Supplied data

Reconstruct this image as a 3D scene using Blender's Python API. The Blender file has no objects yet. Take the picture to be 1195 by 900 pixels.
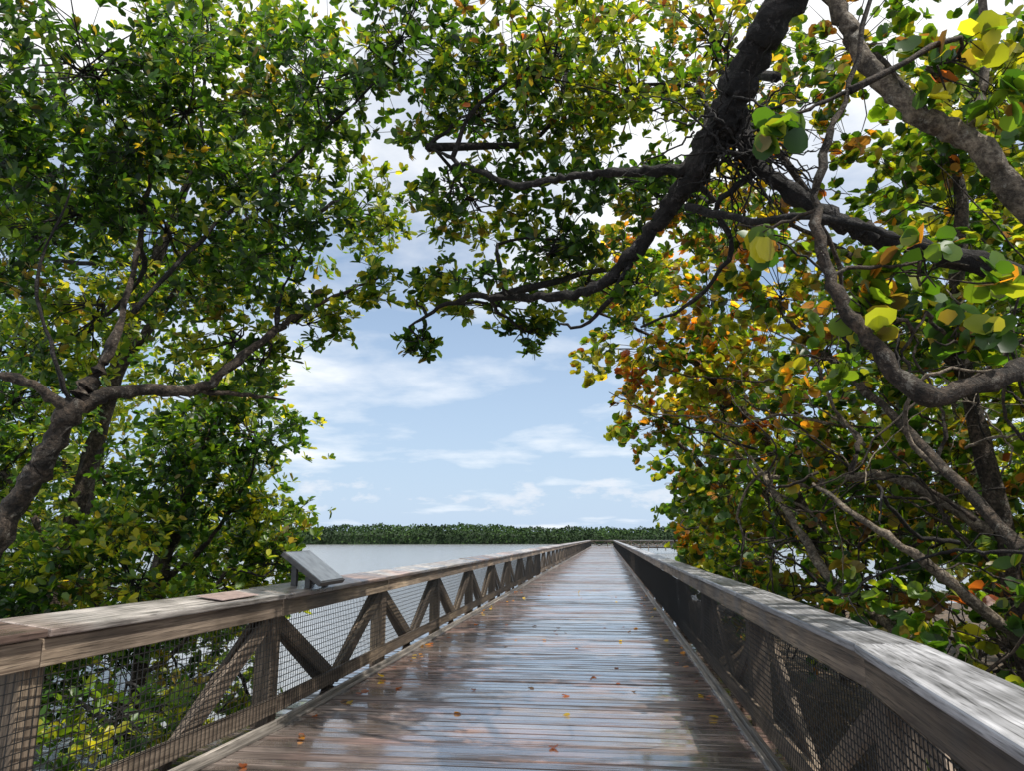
import bpy, math, random
import numpy as np
from mathutils import Vector
random.seed(7); rng=np.random.default_rng(7)
scene=bpy.context.scene
scene.view_settings.view_transform='Standard'
scene.view_settings.look='None'
scene.view_settings.exposure=0

# ------------------------------------------------------------------ helpers
def nt_mat(name):
    m=bpy.data.materials.new(name); m.use_nodes=True
    n=m.node_tree.nodes; l=m.node_tree.links
    return m,n,l,n['Principled BSDF'],n['Material Output']
def node(n,t,**kw):
    x=n.new(t)
    for k,v in kw.items(): setattr(x,k,v)
    return x
def ramp(n,stops):
    r=n.new('ShaderNodeValToRGB'); e=r.color_ramp.elements
    while len(e)<len(stops): e.new(0.5)
    for i,(p,c) in enumerate(stops):
        e[i].position=p; e[i].color=(*c,1) if len(c)==3 else c
    return r
def g(v): return (v,v,v)

def make_obj(name,verts,faces,mat=None,parent=None,attrs=None,smooth=False):
    me=bpy.data.meshes.new(name); me.from_pydata([tuple(v) for v in verts],[],faces); me.update()
    if attrs:
        for k,(typ,data) in attrs.items():
            a=me.attributes.new(k,typ,'POINT')
            a.data.foreach_set('vector' if typ=='FLOAT_VECTOR' else 'value',np.asarray(data,dtype=np.float32).ravel())
    if smooth: me.polygons.foreach_set('use_smooth',[True]*len(me.polygons))
    o=bpy.data.objects.new(name,me); scene.collection.objects.link(o)
    if mat: me.materials.append(mat)
    if parent: o.parent=parent
    return o
def empty(name,loc=(0,0,0)):
    e=bpy.data.objects.new(name,None); scene.collection.objects.link(e); return e

class Beams:
    def __init__(s): s.v=[];s.f=[];s.g=[];s.r=[]
    def add(s,p0,p1,w,h,up=(0,0,1),tilt=0.0,jit=0.0,r=None):
        p0=Vector(p0);p1=Vector(p1);d=(p1-p0);L=d.length;d.normalize()
        side=d.cross(Vector(up)).normalized(); u=side.cross(d).normalized()
        if tilt:
            c,sn=math.cos(tilt),math.sin(tilt); side,u=side*c+u*sn,u*c-side*sn
        b=len(s.v); off=(random.uniform(0,50),random.uniform(0,50),random.uniform(0,50)); r=random.random() if r is None else r
        for i in (0,1):
            for a,c in ((-1,-1),(1,-1),(1,1),(-1,1)):
                q=p0+d*(L*i)+side*(a*w/2)+u*(c*h/2)
                s.v.append(q); s.g.append((off[0]+L*i,off[1]+a*w/2,off[2]+c*h/2)); s.r.append(r)
        for f in ((3,2,1,0),(4,5,6,7),(0,1,5,4),(1,2,6,5),(2,3,7,6),(3,0,4,7)): s.f.append([b+k for k in f])
    def obj(s,name,mat,parent=None,bevel=0):
        o=make_obj(name,s.v,s.f,mat,parent,{'gc':('FLOAT_VECTOR',s.g),'rnd':('FLOAT',s.r)})
        if bevel:
            m=o.modifiers.new('bev','BEVEL'); m.width=bevel; m.segments=2; m.limit_method='ANGLE'
        return o

# ------------------------------------------------------------------ wood
def wood(name,dark,light,rough=(0.35,0.75),wet=False,tint=None,bumpd=0.004,gs=38):
    m,n,l,b,out=nt_mat(name)
    at=node(n,'ShaderNodeAttribute',attribute_name='gc'); ar=node(n,'ShaderNodeAttribute',attribute_name='rnd')
    geo=node(n,'ShaderNodeNewGeometry')
    def noise(vec,scale,det=3,ro=.6,dist=0,mp=None):
        if mp:
            q=node(n,'ShaderNodeMapping'); q.inputs['Scale'].default_value=mp; l.new(vec,q.inputs[0]); vec=q.outputs[0]
        t=node(n,'ShaderNodeTexNoise'); t.inputs['Scale'].default_value=scale; t.inputs['Detail'].default_value=det
        t.inputs['Roughness'].default_value=ro; t.inputs['Distortion'].default_value=dist
        l.new(vec,t.inputs['Vector']); return t.outputs['Fac']
    def mulc(a,bb,f=1):
        q=node(n,'ShaderNodeMix',data_type='RGBA',blend_type='MULTIPLY'); q.inputs[0].default_value=f
        l.new(a,q.inputs[6])
        if isinstance(bb,tuple): q.inputs[7].default_value=(*bb,1)
        else: l.new(bb,q.inputs[7])
        return q.outputs[2]
    grain=noise(at.outputs['Vector'],1,4,.65,.5,(1.3,gs,gs))
    fine=noise(at.outputs['Vector'],1,2,.6,0,(4,gs*4,gs*4))
    blot=noise(geo.outputs['Position'],1.9,3,.6)
    r1=ramp(n,[(.33,dark),(.66,light)]); l.new(grain,r1.inputs[0])
    crack=ramp(n,[(.34,g(.22)),(.45,g(1))]); l.new(fine,crack.inputs[0])
    col=mulc(r1.outputs[0],crack.outputs[0],.8)
    br=ramp(n,[(.3,g(.55)),(.7,g(1.25))]); l.new(blot,br.inputs[0]); col=mulc(col,br.outputs[0])
    rr=ramp(n,[(0,g(.5)),(1,g(1.5))]); l.new(ar.outputs['Fac'],rr.inputs[0]); col=mulc(col,rr.outputs[0])
    if tint:
        tn=noise(geo.outputs['Position'],.5,2,.6)
        ta=node(n,'ShaderNodeMath',operation='MULTIPLY_ADD'); l.new(ar.outputs['Fac'],ta.inputs[0]); ta.inputs[1].default_value=.16; l.new(tn,ta.inputs[2])
        tr=ramp(n,[(.48,g(0)),(.64,g(1))]); l.new(ta.outputs[0],tr.inputs[0])
        mt=node(n,'ShaderNodeMix',data_type='RGBA'); l.new(tr.outputs[0],mt.inputs[0]); l.new(col,mt.inputs[6])
        l.new(mulc(col,tint),mt.inputs[7]); col=mt.outputs[2]
    if wet:
        wn=noise(geo.outputs['Position'],1,4,.68,.2,(.7,4.2,1))
        add=node(n,'ShaderNodeMath',operation='MULTIPLY_ADD'); l.new(ar.outputs['Fac'],add.inputs[0]); add.inputs[1].default_value=.18; l.new(wn,add.inputs[2])
        add2=node(n,'ShaderNodeMath',operation='MULTIPLY_ADD'); l.new(grain,add2.inputs[0]); add2.inputs[1].default_value=.46; l.new(add.outputs[0],add2.inputs[2])
        wr=ramp(n,[(.68,g(.45)),(.80,g(.20)),(.90,g(.06))]); l.new(add2.outputs[0],wr.inputs[0])
        l.new(wr.outputs[0],b.inputs['Roughness'])
        dk=ramp(n,[(.70,g(1)),(.90,g(.6))]); l.new(add2.outputs[0],dk.inputs[0])
        col=mulc(col,dk.outputs[0])
        cw=ramp(n,[(.69,g(0)),(.84,g(1))]); l.new(add2.outputs[0],cw.inputs[0]); l.new(cw.outputs[0],b.inputs['Coat Weight'])
        b.inputs['Coat Roughness'].default_value=.07
    else:
        wr=ramp(n,[(.35,g(rough[0])),(.65,g(rough[1]))]); l.new(blot,wr.inputs[0]); l.new(wr.outputs[0],b.inputs['Roughness'])
    l.new(col,b.inputs['Base Color'])
    ha=node(n,'ShaderNodeMath',operation='MULTIPLY_ADD'); l.new(fine,ha.inputs[0]); ha.inputs[1].default_value=.5; l.new(grain,ha.inputs[2])
    bp=node(n,'ShaderNodeBump'); bp.inputs['Strength'].default_value=.5 if wet else .8; bp.inputs['Distance'].default_value=bumpd
    l.new(ha.outputs[0],bp.inputs['Height']); l.new(bp.outputs[0],b.inputs['Normal'])
    return m
W_deck=wood('wet_deck_wood',(.10,.060,.050),(.38,.235,.195),wet=True,tint=(.85,1.12,1.2),bumpd=.003)
W_cap=wood('weathered_cap_wood',(.085,.085,.09),(.40,.40,.42),rough=(.28,.55),gs=24)
W_capL=wood('weathered_reddish_cap_wood',(.10,.07,.058),(.40,.28,.235),rough=(.22,.5),tint=(.95,1.25,1.4),gs=24)
W_rail=wood('rail_timber',(.14,.10,.07),(.50,.39,.28),rough=(.5,.8),tint=(.45,.45,.48))
W_dark=wood('dark_timber',(.04,.03,.024),(.16,.12,.09),rough=(.5,.8))
W_strip=wood('edge_strip',(.09,.08,.07),(.30,.27,.24),rough=(.3,.6))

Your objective
Leave out any pictures and return exactly the lines from the beginning of the data through the line with "scene.view_settings.exposure=0", inclusive.

Task solution
Reconstruct this image as a 3D scene using Blender's Python API. The Blender file has no objects yet. Take the picture to be 1195 by 900 pixels.
import bpy, math, random
import numpy as np
from mathutils import Vector
random.seed(7); rng=np.random.default_rng(7)
scene=bpy.context.scene
scene.view_settings.view_transform='Standard'
scene.view_settings.look='None'
scene.view_settings.exposure=0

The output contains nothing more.